Provide an exact copy of the data, excluding the images.

==== Material provided ====

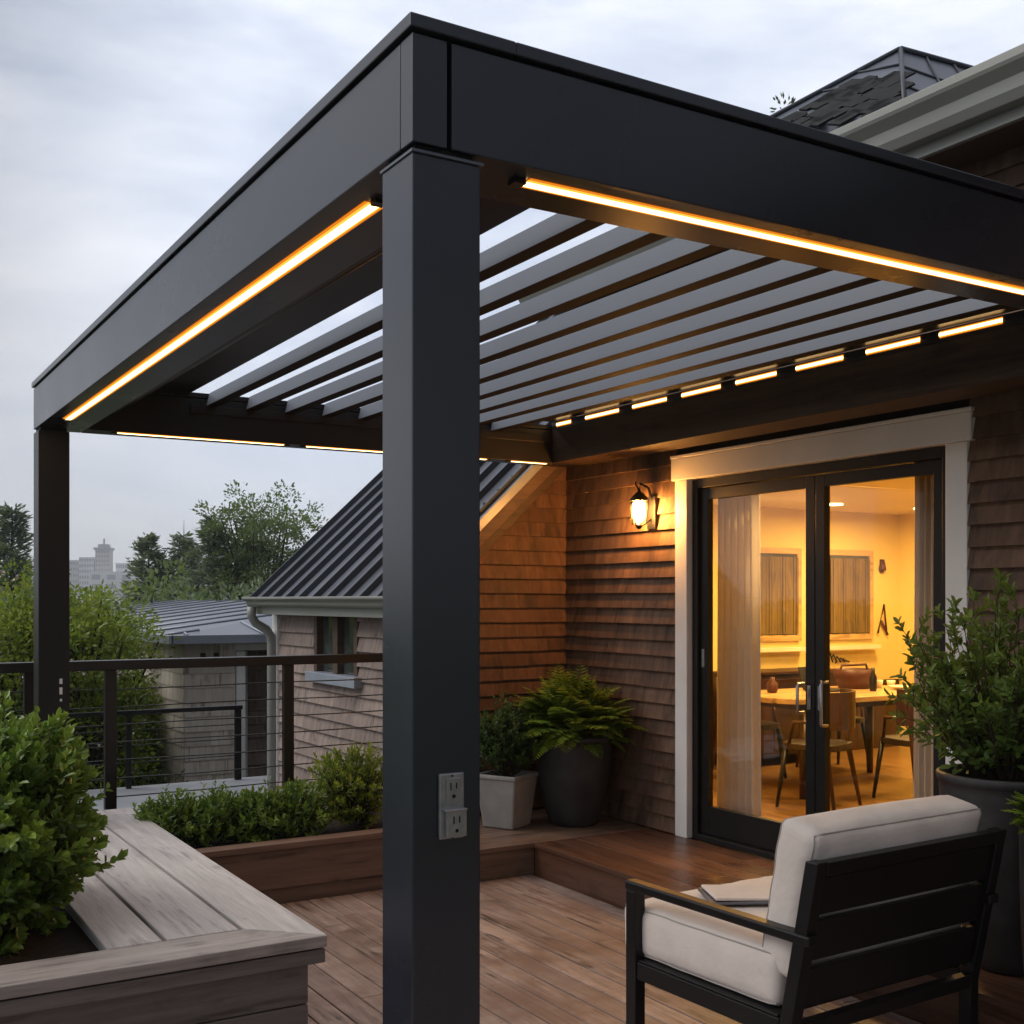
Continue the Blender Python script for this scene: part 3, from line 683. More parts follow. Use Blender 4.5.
q=MB(); q.box(BX-.035,BX-.008,BY+.036,5.04,BZ-.105,BZ-.052,.6); q.build('trim_board',M['benchy'],bn,.004)
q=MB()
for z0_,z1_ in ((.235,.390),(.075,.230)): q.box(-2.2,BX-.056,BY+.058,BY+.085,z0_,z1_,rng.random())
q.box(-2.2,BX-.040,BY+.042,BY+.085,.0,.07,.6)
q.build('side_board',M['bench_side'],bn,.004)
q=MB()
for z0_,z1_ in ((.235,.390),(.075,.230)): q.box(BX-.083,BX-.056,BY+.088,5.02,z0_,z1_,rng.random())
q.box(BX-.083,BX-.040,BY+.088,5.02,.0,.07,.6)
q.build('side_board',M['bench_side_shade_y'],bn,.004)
q=MB(); q.box(-2.2,TX0+.08,BY+w_-.05,4.7,.10,BZ-.049); q.build('soil',M['soil'],bn)
q=MB(); q.box(-2.2,TX0-.02,4.72,5.04,BZ-.046,BZ-.002,.4); q.build('end_board',M['benchx'],bn,.004)

# hedge planter along the railing
PX0,PX1,PY0=.56,2.38,4.26
pn=thing('hedge_planter','long low brown wooden planter box below the cable railing','planter',(1.5,4.3,0))
q=MB(); q.box(PX0,PX1,PY0-.022,PY0+.10,.315,.352,.6); q.build('rim_board',M['planter'],pn,.004)
q=MB(); q.box(PX0,PX1,PY0,PY0+.035,.085,.312,.5); q.build('front_board',M['planter'],pn,.004)
q=MB(); q.box(PX0,PX1,PY0+.02,PY0+.055,-.02,.082,.25); q.build('plinth',M['planter'],pn,.003)
q=MB(); q.box(PX1-.03,PX1,PY0+.101,5.36,.0,.35,.4); q.build('end_board',M['planter'],pn,.003)
q=MB(); q.box(PX0,PX1-.031,PY0+.036,5.36,.05,.30); q.build('soil',M['soil'],pn)

# ------------------------------------------------------------------ cable railing
rl=thing('cable_railing','dark metal railing with a broad top rail and thin horizontal cables','railing',(0,5.45,0))
zr=1.385
q=MB(); q.box(-3.2,2.57,5.40,5.50,zr-.062,zr); q.build('top_rail',M['railm'],rl,.004)
for x in (-1.15,.02,.50,1.69):
    q=MB(); q.box(x,x+.072,5.425,5.475,-.3,zr-.063); q.build('post',M['railm'],rl,.003)
for k in range(9):
    z=1.20-.115*k; q=MB(); pts=[(-3.2+i*.48,5.45+.0,z-.004*math.sin(i*1.7+k)) for i in range(13)]; pts[-1]=(2.56,5.45,z)
    q.tube(pts,.0045,6); q.build('cable',M['steel'],rl)

# ------------------------------------------------------------------ foliage helpers
def rdir(q):
    while True:
        v=V((q.uniform(-1,1),q.uniform(-1,1),q.uniform(-1,1)))
        if .05<v.length<1: return v.normalized()
def shoots(mb,tw,c,rad,ns,nl,L,W,seed,up=.35,flat=-.5,slen=.12,lump=.12,rmin=.55,top=1.,stemr=.002,origin=None,tipb=.45,fold=.25):
    q=random.Random(seed); c=V(c); org=V(origin) if origin else c-V((0,0,rad[2]*.8))
    for k in range(ns):
        d_=rdir(q)
        if d_.z<flat: d_.z=-d_.z*.5; d_.normalize()
        rr=q.uniform(rmin,1)**.6*(1+lump*math.sin(d_.x*5+seed)*math.sin(d_.y*6+2*seed)+lump*.8*math.sin(d_.z*7+d_.x*3)+q.uniform(-.06,.06))
        tip=c+V((d_.x*rad[0],d_.y*rad[1],d_.z*rad[2]))*rr
        sd=(d_*(1-up)+V((0,0,up))+rdir(q)*.35).normalized(); base=tip-sd*slen
        if tw is not None and k%2==0:
            tw.tube([lerp(org,base,.35),lerp(org,base,.8)+rdir(q)*.01,base,tip-sd*slen*.1],[stemr*2,stemr*1.5,stemr,stemr*.5],4,.5,0,False,False)
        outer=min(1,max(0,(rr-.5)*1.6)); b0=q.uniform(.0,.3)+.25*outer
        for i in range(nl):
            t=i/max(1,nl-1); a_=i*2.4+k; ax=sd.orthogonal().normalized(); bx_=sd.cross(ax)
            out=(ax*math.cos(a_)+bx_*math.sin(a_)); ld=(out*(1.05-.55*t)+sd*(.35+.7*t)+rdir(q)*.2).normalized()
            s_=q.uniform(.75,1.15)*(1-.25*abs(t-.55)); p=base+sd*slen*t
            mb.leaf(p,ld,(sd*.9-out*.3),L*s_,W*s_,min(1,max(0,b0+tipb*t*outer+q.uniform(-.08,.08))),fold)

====

_Result_.
Continue the Blender Python script for this scene: part 3, from line 683. More parts follow. Use Blender 4.5.
q=MB(); q.box(BX-.035,BX-.008,BY+.036,5.04,BZ-.105,BZ-.052,.6); q.build('trim_board',M['benchy'],bn,.004)
q=MB()
for z0_,z1_ in ((.235,.390),(.075,.230)): q.box(-2.2,BX-.056,BY+.058,BY+.085,z0_,z1_,rng.random())
q.box(-2.2,BX-.040,BY+.042,BY+.085,.0,.07,.6)
q.build('side_board',M['bench_side'],bn,.004)
q=MB()
for z0_,z1_ in ((.235,.390),(.075,.230)): q.box(BX-.083,BX-.056,BY+.088,5.02,z0_,z1_,rng.random())
q.box(BX-.083,BX-.040,BY+.088,5.02,.0,.07,.6)
q.build('side_board',M['bench_side_shade_y'],bn,.004)
q=MB(); q.box(-2.2,TX0+.08,BY+w_-.05,4.7,.10,BZ-.049); q.build('soil',M['soil'],bn)
q=MB(); q.box(-2.2,TX0-.02,4.72,5.04,BZ-.046,BZ-.002,.4); q.build('end_board',M['benchx'],bn,.004)

# hedge planter along the railing
PX0,PX1,PY0=.56,2.38,4.26
pn=thing('hedge_planter','long low brown wooden planter box below the cable railing','planter',(1.5,4.3,0))
q=MB(); q.box(PX0,PX1,PY0-.022,PY0+.10,.315,.352,.6); q.build('rim_board',M['planter'],pn,.004)
q=MB(); q.box(PX0,PX1,PY0,PY0+.035,.085,.312,.5); q.build('front_board',M['planter'],pn,.004)
q=MB(); q.box(PX0,PX1,PY0+.02,PY0+.055,-.02,.082,.25); q.build('plinth',M['planter'],pn,.003)
q=MB(); q.box(PX1-.03,PX1,PY0+.101,5.36,.0,.35,.4); q.build('end_board',M['planter'],pn,.003)
q=MB(); q.box(PX0,PX1-.031,PY0+.036,5.36,.05,.30); q.build('soil',M['soil'],pn)

# ------------------------------------------------------------------ cable railing
rl=thing('cable_railing','dark metal railing with a broad top rail and thin horizontal cables','railing',(0,5.45,0))
zr=1.385
q=MB(); q.box(-3.2,2.57,5.40,5.50,zr-.062,zr); q.build('top_rail',M['railm'],rl,.004)
for x in (-1.15,.02,.50,1.69):
    q=MB(); q.box(x,x+.072,5.425,5.475,-.3,zr-.063); q.build('post',M['railm'],rl,.003)
for k in range(9):
    z=1.20-.115*k; q=MB(); pts=[(-3.2+i*.48,5.45+.0,z-.004*math.sin(i*1.7+k)) for i in range(13)]; pts[-1]=(2.56,5.45,z)
    q.tube(pts,.0045,6); q.build('cable',M['steel'],rl)

# ------------------------------------------------------------------ foliage helpers
def rdir(q):
    while True:
        v=V((q.uniform(-1,1),q.uniform(-1,1),q.uniform(-1,1)))
        if .05<v.length<1: return v.normalized()
def shoots(mb,tw,c,rad,ns,nl,L,W,seed,up=.35,flat=-.5,slen=.12,lump=.12,rmin=.55,top=1.,stemr=.002,origin=None,tipb=.45,fold=.25):
    q=random.Random(seed); c=V(c); org=V(origin) if origin else c-V((0,0,rad[2]*.8))
    for k in range(ns):
        d_=rdir(q)
        if d_.z<flat: d_.z=-d_.z*.5; d_.normalize()
        rr=q.uniform(rmin,1)**.6*(1+lump*math.sin(d_.x*5+seed)*math.sin(d_.y*6+2*seed)+lump*.8*math.sin(d_.z*7+d_.x*3)+q.uniform(-.06,.06))
        tip=c+V((d_.x*rad[0],d_.y*rad[1],d_.z*rad[2]))*rr
        sd=(d_*(1-up)+V((0,0,up))+rdir(q)*.35).normalized(); base=tip-sd*slen
        if tw is not None and k%2==0:
            tw.tube([lerp(org,base,.35),lerp(org,base,.8)+rdir(q)*.01,base,tip-sd*slen*.1],[stemr*2,stemr*1.5,stemr,stemr*.5],4,.5,0,False,False)
        outer=min(1,max(0,(rr-.5)*1.6)); b0=q.uniform(.0,.3)+.25*outer
        for i in range(nl):
            t=i/max(1,nl-1); a_=i*2.4+k; ax=sd.orthogonal().normalized(); bx_=sd.cross(ax)
            out=(ax*math.cos(a_)+bx_*math.sin(a_)); ld=(out*(1.05-.55*t)+sd*(.35+.7*t)+rdir(q)*.2).normalized()
            s_=q.uniform(.75,1.15)*(1-.25*abs(t-.55)); p=base+sd*slen*t
            mb.leaf(p,ld,(sd*.9-out*.3),L*s_,W*s_,min(1,max(0,b0+tipb*t*outer+q.uniform(-.08,.08))),fold)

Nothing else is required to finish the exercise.